Directive ->
Copy all lines below containing "scene".

-- Start of Data section --

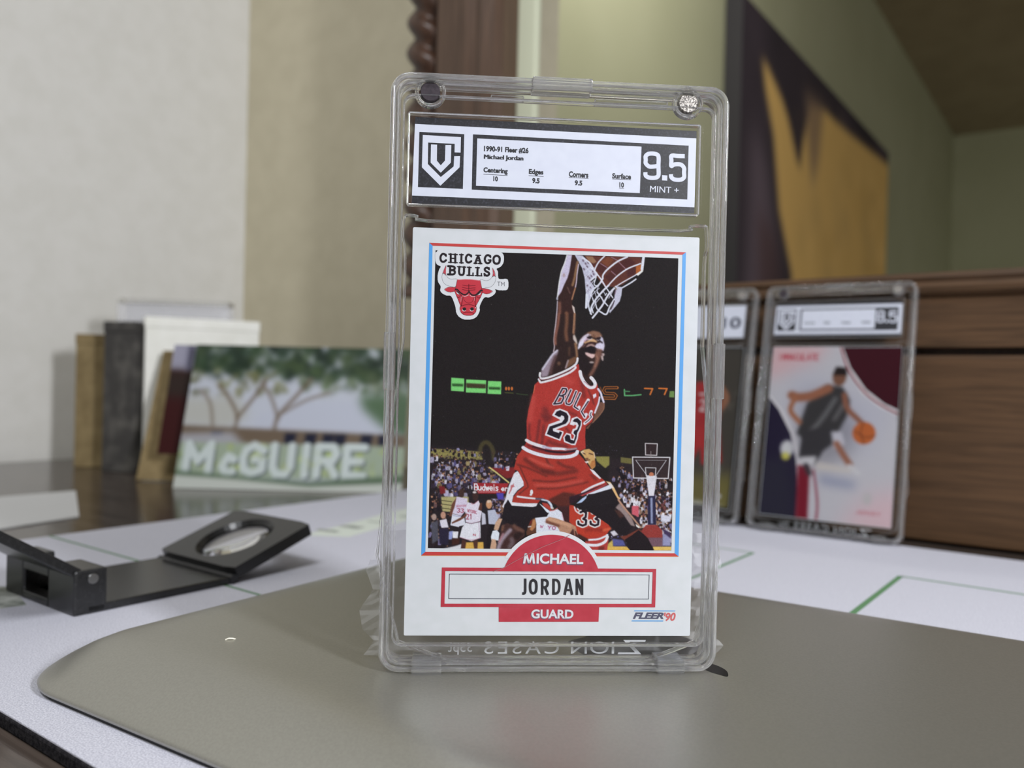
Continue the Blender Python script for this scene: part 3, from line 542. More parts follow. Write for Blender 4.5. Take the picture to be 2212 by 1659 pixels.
    P([(380, 300), (440, 220), (700, 290), (1000, 320), (1320, 290), (1345, 400), (1000, 470), (600, 400)], (150, 54, 52), .5)
    P([(380, 320), (620, 400), (1000, 470), (1345, 400), (1420, 480), (1540, 650), (1640, 740), (1790, 860), (1840, 930), (1500, 1080), (1200, 1170), (1180, 1270), (1000, 1270), (900, 1230), (700, 1170), (650, 1240), (205, 1235), (230, 1130), (300, 1040), (410, 950), (400, 890), (310, 690), (235, 660), (260, 560), (290, 440)], (172, 60, 50), .4)
    D = (96, 44, 40)
    for q, w, b in (([(430, 490), (520, 560), (640, 640), (760, 690), (900, 710)], 9, 2.4), ([(720, 690), (850, 725), (1000, 735), (1300, 690)], 9, 2.6), ([(790, 480), (830, 570), (890, 605)], 5, 1.2), ([(985, 540), (1100, 610), (1260, 640)], 6, 2), ([(300, 580), (480, 640), (620, 700), (800, 780)], 4, 1.4), ([(560, 850), (900, 870), (1300, 800)], 4, 1.6), ([(640, 990), (1000, 980), (1500, 880)], 4, 1.6), ([(340, 620), (420, 800), (480, 950), (430, 1000), (330, 1080)], 3, .8), ([(1550, 760), (1640, 840)], 5, 2)):
        L(q, w, D, b, .72)
    L([(500, 470), (700, 560), (900, 620)], 6, (206, 92, 80), 2, .7); L([(600, 930), (1000, 930), (1400, 860)], 7, (202, 90, 80), 2, .6)
    P([(820, 1180), (1080, 1050), (1300, 1080), (1200, 1180), (1190, 1290), (1000, 1290), (900, 1240)], (92, 46, 40), 1.8)
    L([(452, 165), (520, 205), (640, 248), (760, 282)], 7, (226, 224, 230), .4); L([(740, 275), (860, 302), (980, 310)], 5.4, (190, 186, 205), .8); L([(900, 308), (1040, 312), (1120, 320)], 5.4, (230, 228, 236), .5); L([(1120, 320), (1220, 318), (1300, 306)], 3.6, (170, 160, 172), 1)
    L([(560, 275), (700, 322), (900, 362), (1100, 372), (1290, 345)], 4.4, (48, 32, 42), .7); L([(470, 245), (600, 300), (760, 350)], 2.4, (120, 44, 48), .6)
    L([(395, 290), (480, 342), (620, 395), (800, 438), (1000, 455), (1180, 445), (1290, 405), (1318, 360)], 7.6, (228, 228, 236), .3)
    P([(300, 688), (325, 720), (402, 870), (408, 940), (300, 1020), (230, 1110), (205, 1230), (178, 1240), (135, 1178), (62, 1320), (38, 1300), (100, 1150), (130, 1000), (190, 850), (240, 730)], (224, 224, 232), .35)
    P([(185, 935), (215, 925), (240, 898), (236, 935), (255, 955), (215, 970), (200, 1010), (160, 1085), (148, 1070), (180, 1000)], (192, 112, 116), .5)
    P([(200, 1222), (400, 1240), (645, 1240), (620, 1290), (570, 1306), (200, 1282), (175, 1235)], (228, 228, 234), .3)
    L([(300, 1125), (440, 1145), (595, 1160)], 4, (226, 222, 226), .3); L([(620, 1165), (740, 1175), (800, 1210)], 4, (92, 92, 108), .6)
    O(540, 1050, 26, 44, (230, 228, 232), .3); O(528, 1095, 22, 18, (226, 224, 230), .4)
    L([(1400, 1060), (1560, 965), (1770, 880)], 4.6, (226, 224, 230), .3); L([(1200, 1145), (1400, 1080), (1600, 1000), (1800, 930)], 4, (60, 40, 52), .8); L([(1400, 1110), (1600, 1020), (1800, 925)], 3, (176, 66, 70), .5)
    P([(1480, 1088), (1640, 1020), (1860, 928), (1930, 940), (1890, 1000), (1700, 1050), (1480, 1115)], (222, 226, 238), .35); P([(1300, 1250), (1400, 1160), (1480, 1110), (1472, 1160), (1400, 1225)], (186, 206, 240), .5)
    P([(1525, 650), (1600, 680), (1725, 815), (1700, 830), (1590, 740)], (228, 226, 232), .35)
    P([(1800, 862), (1880, 880), (1950, 980), (2020, 1130), (2065, 1160), (2010, 1190), (1950, 1080), (1890, 960)], (232, 188, 130), .5); P([(1830, 880), (1900, 910), (1940, 990), (1900, 980)], (228, 222, 222), .5); L([(2010, 1170), (2100, 1290), (2180, 1400)], 3, (170, 130, 120), .6)
    # second head
    P([(1368, 362), (1430, 325), (1520, 312), (1600, 370), (1622, 450), (1612, 560), (1622, 620), (1570, 665), (1510, 575), (1430, 450)], (206, 166, 108), .5); P([(1560, 520), (1620, 500), (1630, 600), (1560, 660), (1530, 600)], (186, 124, 74), .7)
    P([(1370, 362), (1420, 340), (1440, 400), (1400, 400)], (226, 206, 176), .6); L([(1412, 382), (1452, 402)], 2, (90, 60, 50), .5); L([(1520, 390), (1580, 410)], 2.4, (90, 60, 50), .6); P([(1450, 470), (1510, 465), (1500, 500), (1455, 500)], (120, 80, 60), .6); P([(1440, 530), (1500, 520), (1520, 545), (1470, 560)], (226, 214, 210), .4); L([(1460, 512), (1530, 500)], 2, (90, 56, 50), .5); L([(1600, 370), (1622, 470)], 1.6, (220, 200, 180), .5)
    # thighs, knees
    c.zone(*Z5)
    P([(1220, 505), (1330, 495), (1455, 640), (1425, 700), (1260, 590)], (178, 68, 60), .5); L([(1230, 445), (1370, 480), (1440, 560), (1455, 620)], 5, (206, 216, 232), .5); L([(1200, 470), (1340, 500)], 4, (44, 36, 46), .8)
    P([(1165, 525), (1405, 700), (1395, 745), (1350, 750), (1190, 610)], (226, 234, 246), .35)
    P([(420, 438), (490, 580), (560, 590), (1000, 612), (1090, 590), (1160, 530), (1260, 640), (1355, 760), (1350, 805), (1050, 850), (960, 930), (880, 1060), (870, 1180), (820, 1200), (780, 1130), (620, 1060), (420, 1010), (260, 880), (300, 720), (330, 560)], (38, 33, 37), .35)
    P([(255, 1060), (400, 990), (560, 1060), (700, 1080), (815, 1190), (815, 1300), (660, 1420), (480, 1650), (130, 1650), (200, 1380), (240, 1200)], (70, 48, 46), .5)
    L([(560, 1060), (640, 1130), (760, 1180)], 8, (108, 76, 66), 1.8); L([(300, 1060), (280, 1160)], 5, (120, 84, 70), 1.4); L([(470, 1160), (380, 1260), (280, 1380), (220, 1500), (170, 1640)], 8, (158, 144, 156), 1.8); L([(300, 1250), (200, 1450)], 4, (176, 130, 140), 1.4); L([(500, 1370), (520, 1460), (460, 1560)], 9, (108, 92, 96), 2.2); P([(560, 1250), (700, 1200), (780, 1260), (640, 1400), (560, 1350)], (48, 36, 36), 1.6)
    P([(200, 880), (285, 890), (240, 1000), (180, 1170), (75, 1150), (120, 980)], (204, 166, 138), .6); P([(50, 1180), (150, 1158), (212, 1230), (190, 1410), (20, 1400), (8, 1320)], (224, 230, 240), .4); P([(30, 1370), (120, 1390), (145, 1500), (120, 1650), (-20, 1650)], (204, 164, 136), .6)
    c.zone(*Z6)
    P([(600, 235), (720, 225), (1015, 135), (1060, 190), (1165, 365), (1090, 490), (1240, 590), (1430, 815), (1300, 1000), (1180, 960), (1020, 830), (820, 690), (620, 560), (500, 560), (420, 450), (560, 310)], (38, 33, 37), .4)
    P([(250, 290), (420, 250), (480, 270), (330, 400), (250, 400)], (52, 34, 42), .9)
    P([(1100, 480), (1175, 400), (1240, 470), (1400, 680), (1460, 830), (1380, 810), (1250, 620)], (150, 132, 130), .9); P([(1070, 510), (1180, 540), (1260, 640), (1180, 680)], (74, 50, 46), 1.2); L([(1150, 340), (1230, 450), (1400, 650), (1560, 850)], 3.6, (190, 146, 122), .7); P([(1465, 780), (1550, 840), (1530, 865), (1480, 830)], (232, 232, 226), .4)
    P([(1180, 1010), (1300, 995), (1530, 870), (1590, 920), (1440, 1010), (1270, 1090)], (116, 60, 50), .8)
    P([(1270, 1070), (1400, 990), (1525, 895), (1650, 1010), (1810, 1265), (1370, 1275)], (38, 32, 36), .4)
    P([(1000, 930), (1080, 900), (1150, 980), (1060, 1010)], (214, 210, 220), .8)
    # dust
    for _ in range(70):
        x, y = c.rng.uniform(925, 1460), c.rng.uniform(545, 1180); c.zone(0, 0, 1); O(x, y, c.rng.uniform(.4, .9), c.rng.uniform(.4, .9), (120, 112, 112), .3, .8)
    c.a = np.stack([gauss(c.a[..., i], .85) for i in range(3)], -1); nz = gauss(c.rng.normal(0, 1, c.a.shape[:2]), .9); c.a *= (1+.08*nz)[..., None]; c.grain(5)
    return c

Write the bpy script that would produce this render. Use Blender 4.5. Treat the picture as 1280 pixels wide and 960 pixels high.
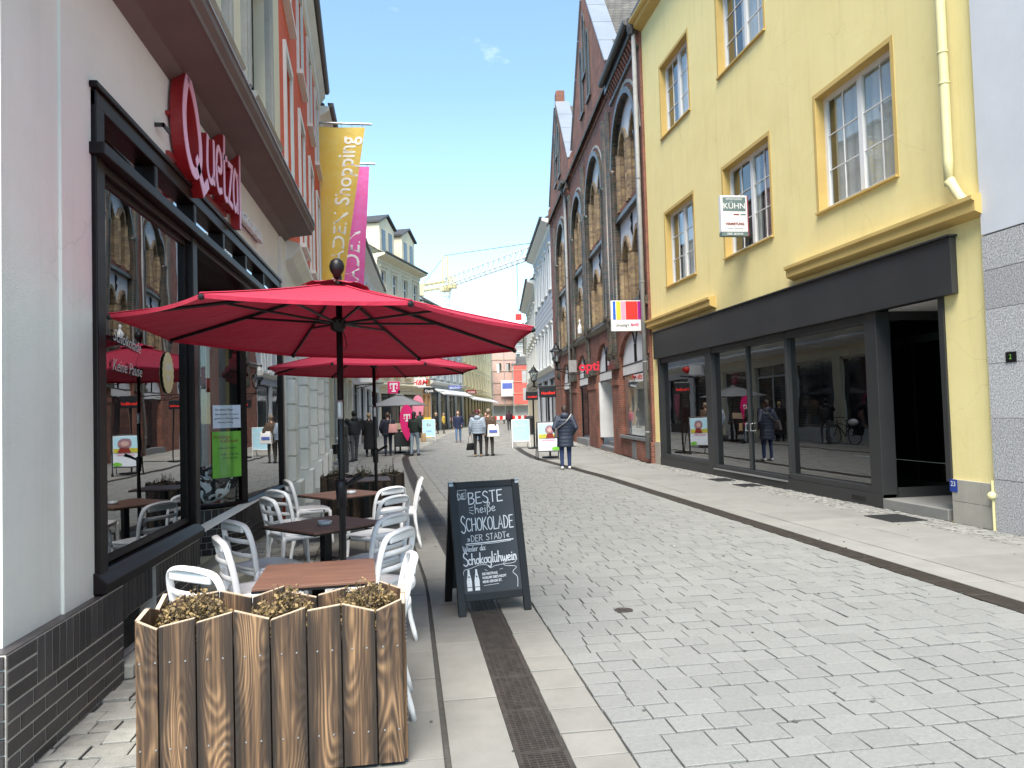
import bpy, bmesh, math, random
from mathutils import Vector, Matrix, Euler, noise
for o in list(bpy.data.objects): bpy.data.objects.remove(o)
S = bpy.context.scene
R = math.radians
random.seed(7)
# ------------------------------------------------------------------ camera
YAW, PIT, ROLL, FPX, CH = R(8.2), math.atan(34/930), 0.029, 930.0, 1.6
fw = Vector((math.sin(YAW)*math.cos(PIT), math.cos(YAW)*math.cos(PIT), math.sin(PIT)))
r0 = Vector((math.cos(YAW), -math.sin(YAW), 0)); u0 = r0.cross(fw)
rt = r0*math.cos(ROLL) - u0*math.sin(ROLL); up = u0*math.cos(ROLL) + r0*math.sin(ROLL)
cd = bpy.data.cameras.new('camera'); cam = bpy.data.objects.new('camera', cd)
S.collection.objects.link(cam); S.camera = cam
cd.sensor_width = 36; cd.lens = 36*FPX/1280; cd.clip_start = .05; cd.clip_end = 2000
M3 = Matrix((rt, up, -fw)).transposed()
cam.matrix_world = Matrix.Translation((0, 0, CH)) @ M3.to_4x4()
S.render.resolution_x, S.render.resolution_y = 1024, 768
def proj(p):
    d = Vector(p) - Vector((0, 0, CH)); z = d.dot(fw)
    if z < .1: return None
    return 640 + FPX*d.dot(rt)/z, 480 - FPX*d.dot(up)/z, z
# ------------------------------------------------------------------ sky and sun
SUN_EL, SUN_AZ = R(58), R(197)          # azimuth clockwise from +Y (street direction)
w = bpy.data.worlds.new('World'); S.world = w; w.use_nodes = True
nt = w.node_tree; nt.nodes.clear()
def N(t, ty, **k):
    n = t.nodes.new(ty)
    for a, b in k.items():
        if a in n.inputs and not hasattr(n, a): n.inputs[a].default_value = b
        else: setattr(n, a, b)
    return n
sky = N(nt, 'ShaderNodeTexSky', sky_type='NISHITA', sun_disc=False, sun_elevation=SUN_EL, sun_rotation=SUN_AZ, air_density=.9, dust_density=.0, ozone_density=.3)
tc = N(nt, 'ShaderNodeTexCoord')
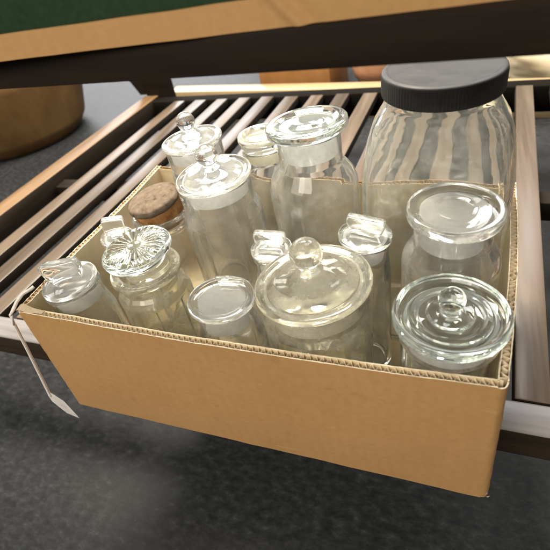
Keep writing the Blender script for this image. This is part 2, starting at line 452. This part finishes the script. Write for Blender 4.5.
def corner(xb, xt, sg, name):
    """folded corner between front and side panel: quarter turn of the liner with crushed flutes"""
    bm = bmesh.new(); na, nu = 8, 24; R = []
    for i in range(na + 1):
        a = PI / 2 * i / na
        for_r = []
        for rr in (RC, RC - .0011, .0012, .0002):
            colm = []
            for j in range(nu + 1):
                u = j / nu; x0 = xb + (xt - xb) * u
                w = .0005 * noise.noise(Vector((u * 30, a * 2, sg * 3 + 7))) if rr > .003 else 0
                q = rr + w
                zt = HB + (-.0012 if rr > .003 else -.002) - .0006 * math.sin(a * 2) + .0006 * noise.noise(Vector((a * 4, rr * 900, sg)))
                colm.append(bm.verts.new((x0 + sg * (-RC + q * math.sin(a)), RC - q * math.cos(a), .0006 + (zt - .0006) * u)))
            for_r.append(colm)
        R.append(for_r)
    for A, B in zip(R, R[1:]):
        for r0, r1, mi in ((0, 1, 0), (2, 3, 1)):
            for rr in (r0, r1):
                for j in range(nu):
                    f = bm.faces.new((A[rr][j], B[rr][j], B[rr][j + 1], A[rr][j + 1])); f.material_index = mi
            f = bm.faces.new((A[r0][nu], B[r0][nu], B[r1][nu], A[r1][nu])); f.material_index = 2
        k_ = nu - 1
        f = bm.faces.new((A[1][k_], B[1][k_], B[2][k_], A[2][k_])); f.material_index = 3
    o = link(name, bm, [M['kraft'], M['kraft_in'], M['kraft_edge'], M['flute']], BOX, angle=60)
    o.location = (-.24, -.15, 0)
corner(.488, .4815, 1, 'corner_fold')
corner(-.012, 0, -1, 'corner_fold')
def ztb(s):
    return HB - .012 * math.sin(PI * min(1, s * 1.15)) ** 1 + .0015 * math.sin(s * 11)
panel('back_panel', (.0015, .317, 0), (.485, .289, 0), (.0045, .317, 0), (.489, .289, 0), (.057, -1, 0), T, ztb, seed=4, ragged=.0008, edge=M['back_edge'])
bm = bmesh.new()
vs = [bm.verts.new((x - .24, y - .15, z)) for z in (.0002, .0040) for x, y in ((-.005, T + .001), (.481, T + .001), (.485, .282), (.003, .310))]
for f in ((0, 1, 2, 3), (4, 5, 6, 7), (0, 1, 5, 4), (1, 2, 6, 5), (2, 3, 7, 6), (3, 0, 4, 7)): bm.faces.new([vs[i] for i in f])
link('floor_panel', bm, M['kraft_in'], BOX, smooth=False)
bm = bmesh.new()
for k in range(5):
    a = random.uniform(0, 6); c_ = Vector((.4865 - .24 + random.uniform(-.003, .001), .0006 - .15 + random.uniform(-.001, .003), random.uniform(.001, .007)))
    vv = [bm.verts.new(c_ + Vector((math.cos(a + t) * r_ , math.sin(a + t) * r_ * .6, r_ * math.sin(t * 2 + k)))) for t, r_ in ((0, .0016), (1.9, .0024), (3.9, .0018))]
    bm.faces.new(vv)
bmesh.ops.solidify(bm, geom=bm.faces[:], thickness=.0004)
link('torn_corner', bm, M['kraft_edge'], BOX, smooth=False)
# peeled strip of liner at the left end of the front rim
bm = bmesh.new()
row = []
for i in range(9):
    s = i / 8; x = .002 + .036 * s
    zz = HB + .0016 + .0012 * math.sin(s * 9)
    row.append([bm.verts.new((x - .24, -.150 + .0005, zz)), bm.verts.new((x - .24, -.150 + .0085 - .003 * s, zz + .0012 + .002 * math.sin(s * 5)))])
for a, b in zip(row, row[1:]): bm.faces.new((a[0], b[0], b[1], a[1]))
bmesh.ops.solidify(bm, geom=bm.faces[:], thickness=.0005)
link('peeled_liner', bm, M['kraft_edge'], BOX)

# ------------------------------------------------------------------ jars
Z0 = .0056 + .0002
def bottle(Rb, zsh, Rn, zn, zt, Rr=None, t=.0032, fsh=.02, fb=.011, fneck=.006, lip=.006, n=80, fn=None, base=.009, mouth=None, tb=.0050):
    """shell of revolution with outer and inner faces; zsh = height where the shoulder starts, zn = foot of neck"""
    Rr = Rr or Rn
    mouth = mouth or (Rn - t)
    o = [(0, .0025), (Rb * .72, .0025, .002), (Rb * .80, 0, .002), (Rb, 0, fb), (Rb, zsh, fsh), (Rn, zn, fneck)]
    if Rr > Rn + .0005:
        o += [(Rn, zt - lip, .0012), (Rr, zt - lip, lip * .45), (Rr, zt, lip * .45)]
    else:
        o += [(Rn, zt, .0015)]
    i = [(mouth, zt, .0012), (mouth, zn - t * .4, fneck), (Rb - tb, zsh - tb * .6, max(fsh - tb, .002)), (Rb - tb, base, fb * .8), (Rb * .5, base, .004), (0, base + .0015)]
    return lathe(fillet(o + i), n, fn)

def plug(R0, R1, z0, z1, n=64, solid=False):
    """tapered ground stopper plug, z0 bottom (R0) to z1 top (R1)"""
    if solid: return lathe(fillet([(0, z0), (R0, z0, .0012), (R1, z1, .0008), (0, z1)]), n)
    t = .0026
    return lathe(fillet([(R0 - t, z0, .001), (R0, z0, .0010), (R1, z1, .0006), (R1 - t, z1, .0006)]), n)

def knob_prof(z, r, neck, stem, h):
    """ball knob sitting at z on a short stem -> list of (r,z)"""
    return [(neck * 1.5, z), (neck * 1.1, z + stem * .35), (neck, z + stem * .8)]

def ball(bm_pts, zc, r, start):
    pts = []
    for k in range(15):
        a = start + (PI / 2 - start) * k / 14
        pts.append((r * math.cos(a), zc + r * math.sin(a)))
    pts[-1] = (0, zc + r)
    return pts

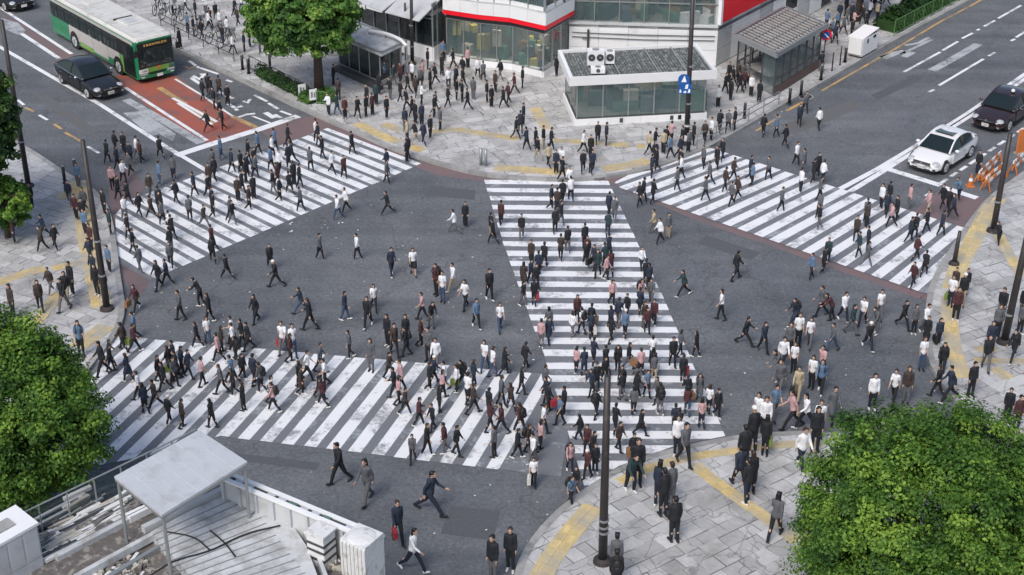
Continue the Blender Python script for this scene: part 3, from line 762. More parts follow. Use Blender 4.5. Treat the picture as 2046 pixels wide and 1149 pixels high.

-- End of Data section --

Reply ->
Continue the Blender Python script for this scene: part 3, from line 542. More parts follow. Write for Blender 4.5. Take the picture to be 2212 by 1659 pixels.
S = bpy.context.scene
Continue the Blender Python script for this scene: part 3, from line 762. More parts follow. Use Blender 4.5. Treat the picture as 2046 pixels wide and 1149 pixels high.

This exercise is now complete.